There are a number of accounts-related areas that you need to be aware of in order to run your small business effectively. Here is a brief overview of just a few of them:


An invoice is a formal record of a transaction between two parties. When you deliver goods, or provide services to a customer, an invoice is provided in order for them to pay you.

Invoices need to contain certain pieces of information for VAT or tax purposes, and to ensure the customer is able to pay you without delays. These include a unique identification number, issue date and name and address of your business. You also need the customer’s name and address, a description of the goods or services, the price and the payment terms.

An integrated accounts system can simplify invoicing, reduce your accounts workload, and improve your financial record-keeping.

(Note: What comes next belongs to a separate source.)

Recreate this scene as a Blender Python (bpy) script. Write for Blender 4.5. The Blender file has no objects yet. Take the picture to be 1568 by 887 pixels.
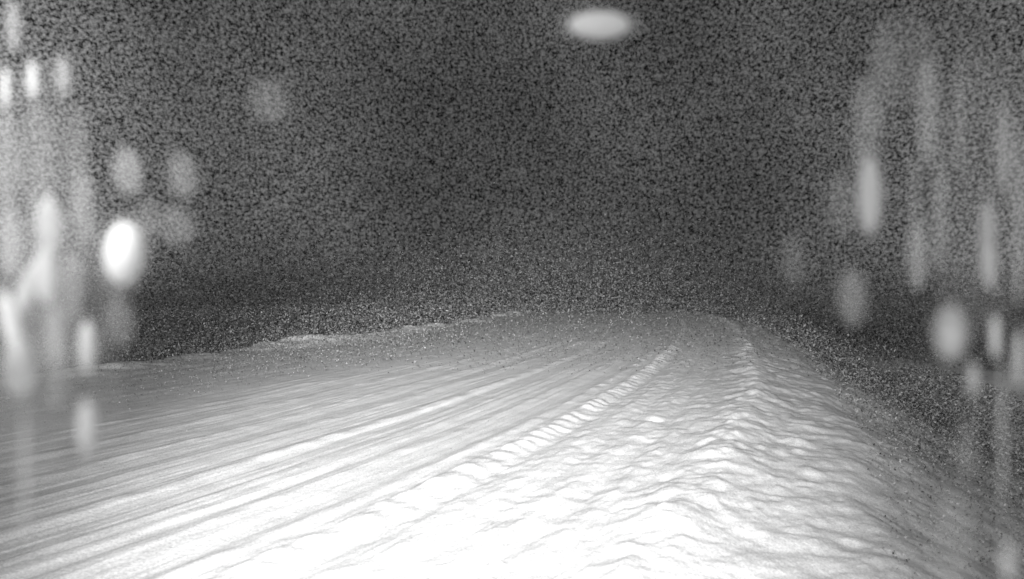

QuickBooks by Intuit is rated the foremost cloud-based accounting software for small businesses.

Cash Flow

This is an account of the money coming into and going out of your business. Cash flow can be a complicated calculation. The problem is that you may be selling something one month, and being paid for it in one or two months’ time. Similarly, you may obtain materials for your business one month, and pay for them next month and so on. Without tracking your cash flow, it will be hard to see whether your business is being profitable or not.

Profit and Loss Account

Otherwise known as a P&L, this is a statement of your income, expenditure and profit. A P&L usually covers a single period of time, and is therefore a snapshot view of the state of the business at the time it was prepared. Most businesses have peaks and troughs of profitability throughout the year – a good example is retail businesses at Christmas. Looking at a single P&L can never give you a full picture of the state of the business. It is usual to compare several P&Ls to give a wider view.

Balance Sheet

A balance sheet is an overview of the book value of a business. It compares the value of liabilities with the value of assets at a single point in time. There are many complexities in preparing a balance sheet. Decisions such as; are assets are ‘fixed’ or ‘current’, and whether there are hidden assets such as goodwill or valuable brands within the business, make the job difficult.

Accounts – don’t leave anything to chance

Proper business accounts are too important to be left to chance, and everything relies on record-keeping. Don’t struggle with accounts on your own; professional advice is readily available, and affordable, and really can keep you out of trouble.